THE Government will resubmit its application for EU funding for the Mutton Island sewage scheme in Galway Bay, following a broad welcome for compromise proposals to end the impasse.
The Minister for the Environment, Mr Howlin, yesterday asked Galway Corporation to consider new plans to locate the plant underground on Mutton Island, without a causeway linking it to the mainland.
The causeway was one of the major sticking points in the scheme, as objectors claimed it might be used in the future as a "Trojan Horse" for further development.
The EU Commission decided last February not to provide funding for the £23 million scheme because of concerns about its impact on birdlife and its visibility in the landscape.
Despite this decision, Mr Howlin's response at the time was that the scheme would go ahead without EU funding.
The Government is now hoping that the compromise proposals will win the Commission's approval.
The compromise will be welcomed by the Minister for Arts, Culture and the Gaeltacht Mr Higgins, who was embarrassed politically when Mr John Cunningham, a leading Galway Labour Party member and a former director of elections for the minister, resigned from the party over the go ahead for the plan.
A spokesman for the Save Galway Bay group, which had threatened legal action over the original plan to build the plant above ground, said the new compromise represented "the basis for going forward" and reaching agreement.
The group had reservations about the possibility of a causeway being built at a later date.
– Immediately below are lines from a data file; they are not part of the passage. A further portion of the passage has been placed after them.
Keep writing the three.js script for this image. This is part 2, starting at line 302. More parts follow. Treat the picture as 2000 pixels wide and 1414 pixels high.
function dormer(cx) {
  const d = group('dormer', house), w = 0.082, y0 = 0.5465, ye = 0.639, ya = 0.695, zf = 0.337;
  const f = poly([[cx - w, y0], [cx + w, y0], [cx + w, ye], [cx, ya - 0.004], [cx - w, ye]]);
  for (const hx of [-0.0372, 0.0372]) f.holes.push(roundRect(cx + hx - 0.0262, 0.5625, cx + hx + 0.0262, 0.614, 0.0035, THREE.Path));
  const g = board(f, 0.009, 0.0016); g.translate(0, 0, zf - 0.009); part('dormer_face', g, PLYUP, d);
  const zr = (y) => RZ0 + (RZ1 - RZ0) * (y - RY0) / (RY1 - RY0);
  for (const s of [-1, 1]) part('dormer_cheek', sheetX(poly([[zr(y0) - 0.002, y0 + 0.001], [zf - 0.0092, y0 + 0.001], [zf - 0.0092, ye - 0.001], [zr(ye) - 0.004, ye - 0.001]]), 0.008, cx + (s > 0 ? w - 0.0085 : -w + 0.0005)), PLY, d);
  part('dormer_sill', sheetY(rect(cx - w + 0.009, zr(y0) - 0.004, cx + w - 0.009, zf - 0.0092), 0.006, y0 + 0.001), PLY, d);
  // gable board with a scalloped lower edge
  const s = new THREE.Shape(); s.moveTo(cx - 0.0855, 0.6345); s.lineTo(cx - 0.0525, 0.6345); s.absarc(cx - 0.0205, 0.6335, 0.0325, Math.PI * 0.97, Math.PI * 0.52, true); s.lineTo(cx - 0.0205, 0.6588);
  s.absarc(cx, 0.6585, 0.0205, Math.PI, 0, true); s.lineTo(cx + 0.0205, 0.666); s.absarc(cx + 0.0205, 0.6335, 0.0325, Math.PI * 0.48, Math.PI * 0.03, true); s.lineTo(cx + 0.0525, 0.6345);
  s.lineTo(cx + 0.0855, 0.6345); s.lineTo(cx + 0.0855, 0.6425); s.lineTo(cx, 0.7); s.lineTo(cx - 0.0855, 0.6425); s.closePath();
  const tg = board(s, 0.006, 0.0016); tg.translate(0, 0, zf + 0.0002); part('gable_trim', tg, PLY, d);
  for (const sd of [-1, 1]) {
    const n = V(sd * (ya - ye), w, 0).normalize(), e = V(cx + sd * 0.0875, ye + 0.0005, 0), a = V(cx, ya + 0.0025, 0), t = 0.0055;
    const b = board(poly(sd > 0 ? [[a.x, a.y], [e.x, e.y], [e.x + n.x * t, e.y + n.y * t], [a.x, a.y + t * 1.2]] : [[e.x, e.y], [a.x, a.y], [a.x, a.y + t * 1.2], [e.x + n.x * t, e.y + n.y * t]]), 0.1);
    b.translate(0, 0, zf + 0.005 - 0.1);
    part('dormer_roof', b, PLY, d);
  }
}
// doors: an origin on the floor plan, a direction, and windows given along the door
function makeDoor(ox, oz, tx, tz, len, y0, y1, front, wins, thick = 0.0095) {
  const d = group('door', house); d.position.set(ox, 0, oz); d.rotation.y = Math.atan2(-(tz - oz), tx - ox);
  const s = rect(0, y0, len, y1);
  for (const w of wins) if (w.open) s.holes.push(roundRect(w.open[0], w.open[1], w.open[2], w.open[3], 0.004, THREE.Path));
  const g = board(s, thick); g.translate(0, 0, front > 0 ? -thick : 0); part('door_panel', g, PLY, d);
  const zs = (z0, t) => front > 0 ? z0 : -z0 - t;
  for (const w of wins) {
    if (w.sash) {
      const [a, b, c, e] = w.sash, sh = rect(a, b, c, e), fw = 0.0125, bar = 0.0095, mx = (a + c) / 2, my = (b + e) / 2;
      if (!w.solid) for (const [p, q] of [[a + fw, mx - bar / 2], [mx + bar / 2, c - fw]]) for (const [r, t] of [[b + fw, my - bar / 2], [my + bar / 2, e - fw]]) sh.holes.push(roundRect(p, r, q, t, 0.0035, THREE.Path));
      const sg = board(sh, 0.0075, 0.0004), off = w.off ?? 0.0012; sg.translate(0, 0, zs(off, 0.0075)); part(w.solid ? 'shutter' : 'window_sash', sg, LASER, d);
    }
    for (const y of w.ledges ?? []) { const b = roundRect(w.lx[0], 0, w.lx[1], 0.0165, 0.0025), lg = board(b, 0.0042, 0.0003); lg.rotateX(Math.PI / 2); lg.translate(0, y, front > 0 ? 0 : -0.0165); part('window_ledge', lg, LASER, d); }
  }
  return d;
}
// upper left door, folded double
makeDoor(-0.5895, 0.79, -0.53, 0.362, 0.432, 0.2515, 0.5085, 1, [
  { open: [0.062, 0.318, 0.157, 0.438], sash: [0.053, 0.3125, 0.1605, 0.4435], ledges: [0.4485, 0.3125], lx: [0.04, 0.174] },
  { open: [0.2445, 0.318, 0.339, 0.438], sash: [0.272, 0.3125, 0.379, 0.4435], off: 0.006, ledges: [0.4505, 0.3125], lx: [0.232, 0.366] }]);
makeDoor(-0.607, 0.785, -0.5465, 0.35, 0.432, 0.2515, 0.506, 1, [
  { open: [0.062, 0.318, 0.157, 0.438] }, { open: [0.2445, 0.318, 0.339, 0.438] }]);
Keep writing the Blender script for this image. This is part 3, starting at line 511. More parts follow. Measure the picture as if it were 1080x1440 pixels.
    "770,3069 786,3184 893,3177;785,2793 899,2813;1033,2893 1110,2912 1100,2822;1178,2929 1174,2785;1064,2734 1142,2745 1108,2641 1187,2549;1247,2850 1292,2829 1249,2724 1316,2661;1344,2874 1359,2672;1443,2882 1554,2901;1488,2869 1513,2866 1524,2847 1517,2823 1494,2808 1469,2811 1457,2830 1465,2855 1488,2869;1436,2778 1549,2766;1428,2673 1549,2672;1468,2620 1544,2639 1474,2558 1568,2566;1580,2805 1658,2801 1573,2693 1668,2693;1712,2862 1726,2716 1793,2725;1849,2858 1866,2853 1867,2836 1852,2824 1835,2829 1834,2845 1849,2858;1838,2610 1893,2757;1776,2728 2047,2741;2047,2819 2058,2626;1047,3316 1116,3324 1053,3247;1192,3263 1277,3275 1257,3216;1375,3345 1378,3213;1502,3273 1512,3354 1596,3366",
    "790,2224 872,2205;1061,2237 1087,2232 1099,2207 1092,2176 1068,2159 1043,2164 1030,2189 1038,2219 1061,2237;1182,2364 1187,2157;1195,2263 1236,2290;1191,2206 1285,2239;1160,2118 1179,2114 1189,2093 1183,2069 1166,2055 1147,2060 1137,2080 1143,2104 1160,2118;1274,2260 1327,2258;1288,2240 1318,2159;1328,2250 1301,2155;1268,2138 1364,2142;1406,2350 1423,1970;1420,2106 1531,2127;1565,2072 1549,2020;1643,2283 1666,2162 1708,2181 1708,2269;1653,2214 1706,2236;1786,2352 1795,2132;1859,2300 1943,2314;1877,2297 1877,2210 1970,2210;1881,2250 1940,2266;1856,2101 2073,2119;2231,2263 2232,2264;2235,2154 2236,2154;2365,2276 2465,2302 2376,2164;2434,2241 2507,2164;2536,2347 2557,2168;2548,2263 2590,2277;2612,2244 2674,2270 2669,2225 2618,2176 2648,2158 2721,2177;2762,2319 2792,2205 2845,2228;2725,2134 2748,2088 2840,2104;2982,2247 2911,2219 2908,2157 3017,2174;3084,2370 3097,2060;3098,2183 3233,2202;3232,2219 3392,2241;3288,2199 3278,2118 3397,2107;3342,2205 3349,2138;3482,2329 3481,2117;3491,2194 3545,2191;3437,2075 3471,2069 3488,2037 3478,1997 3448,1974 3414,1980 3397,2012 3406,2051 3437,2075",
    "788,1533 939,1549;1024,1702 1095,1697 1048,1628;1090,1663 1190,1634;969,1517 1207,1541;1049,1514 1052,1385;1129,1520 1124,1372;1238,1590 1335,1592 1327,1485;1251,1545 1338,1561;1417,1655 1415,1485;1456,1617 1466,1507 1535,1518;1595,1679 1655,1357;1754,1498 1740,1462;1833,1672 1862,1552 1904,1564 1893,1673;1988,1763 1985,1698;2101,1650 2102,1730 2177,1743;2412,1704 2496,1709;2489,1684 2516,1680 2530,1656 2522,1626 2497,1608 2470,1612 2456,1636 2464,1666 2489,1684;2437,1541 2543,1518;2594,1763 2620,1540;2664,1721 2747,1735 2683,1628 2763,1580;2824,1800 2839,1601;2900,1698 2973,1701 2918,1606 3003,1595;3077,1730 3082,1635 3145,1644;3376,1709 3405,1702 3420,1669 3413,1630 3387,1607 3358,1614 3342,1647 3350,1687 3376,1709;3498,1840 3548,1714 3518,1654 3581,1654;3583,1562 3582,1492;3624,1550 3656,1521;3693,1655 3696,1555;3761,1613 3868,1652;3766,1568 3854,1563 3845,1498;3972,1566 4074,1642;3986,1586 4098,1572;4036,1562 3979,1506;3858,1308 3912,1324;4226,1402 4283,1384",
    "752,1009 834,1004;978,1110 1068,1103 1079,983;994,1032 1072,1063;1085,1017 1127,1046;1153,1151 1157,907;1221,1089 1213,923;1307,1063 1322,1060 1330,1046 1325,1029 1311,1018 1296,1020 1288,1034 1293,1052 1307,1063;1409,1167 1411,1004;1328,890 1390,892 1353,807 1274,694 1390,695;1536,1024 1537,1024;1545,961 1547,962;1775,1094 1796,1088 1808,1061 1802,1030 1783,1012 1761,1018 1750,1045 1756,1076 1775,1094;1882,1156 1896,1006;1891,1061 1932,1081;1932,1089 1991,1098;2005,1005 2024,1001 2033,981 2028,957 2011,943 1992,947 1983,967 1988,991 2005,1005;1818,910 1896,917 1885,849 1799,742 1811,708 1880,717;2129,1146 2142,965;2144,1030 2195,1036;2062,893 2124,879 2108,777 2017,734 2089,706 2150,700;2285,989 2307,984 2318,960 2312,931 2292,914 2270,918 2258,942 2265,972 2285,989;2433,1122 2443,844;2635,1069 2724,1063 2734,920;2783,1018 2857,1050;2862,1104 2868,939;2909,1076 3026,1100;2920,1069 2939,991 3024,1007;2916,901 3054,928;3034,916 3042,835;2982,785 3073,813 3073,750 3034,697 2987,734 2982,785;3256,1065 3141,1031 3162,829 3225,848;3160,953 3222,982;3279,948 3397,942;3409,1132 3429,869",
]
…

It was also concerned that building it on Mutton Island would hamper future expansion of the plant, to cater for Galway's growing population.
"Nevertheless, it represents a victory of sorts. It addresses a lot of our objections on visual amenity, environment, no causeway and so on, the spokesman said. "It's a major climbdown for Brendan Howlin."
The Minister urged Galway Corporation to adopt "a design build and operate" approach to the new scheme, to make up for lost time. This involves asking specialist firms to design, build and operate the plant for a set period. This is common in other countries and faster than the conventional procedure, according to the Department.
Mr Howlin repeated his views that Mutton Island was the best location for a waste treatment plant, "with a deep sea outfall providing the best practicable environmental solution to the discharge of the treated waste . . ."
"Nothing I have heard or read ... suggests to me that there is a realistic alternative location for the treatment plant on which a reasonable level of agreement is likely to be reached locally," he said.
"My aim is to give the city and people of Galway state of the art waste water treatment facilities in the shortest possible time and in a way that will respect legitimate environmental concerns. If the Corporation react positively to my proposal, I believe that Galway can be enjoying these facilities be, fore the end of the year 2000."
The Progressive Democrat TD for Galway West, Mr Bobby Molloy, said there were many unanswered questions Mr Howlin must explain before people could have full confidence in the proposal.
These related to the cost; whether an outfall pipe could be built without the protection of a causeway; future annual running costs and their effect on city service charges; and commercial rates. "Not enough information is yet available," Mr Molloy said.
The Green Party criticised the "unnecessary waste of time and energy" involved in the controversy and blamed Mr Howlin forlocking the Government "into a massive white elephant project which was never going to be built".
The party's environment spokesman, Mr Gerry Boland, said "numerous reports did not favour the Mutton Island site, while the reasons for rejecting the principal alternative site, near Lough Atalia, were unclear."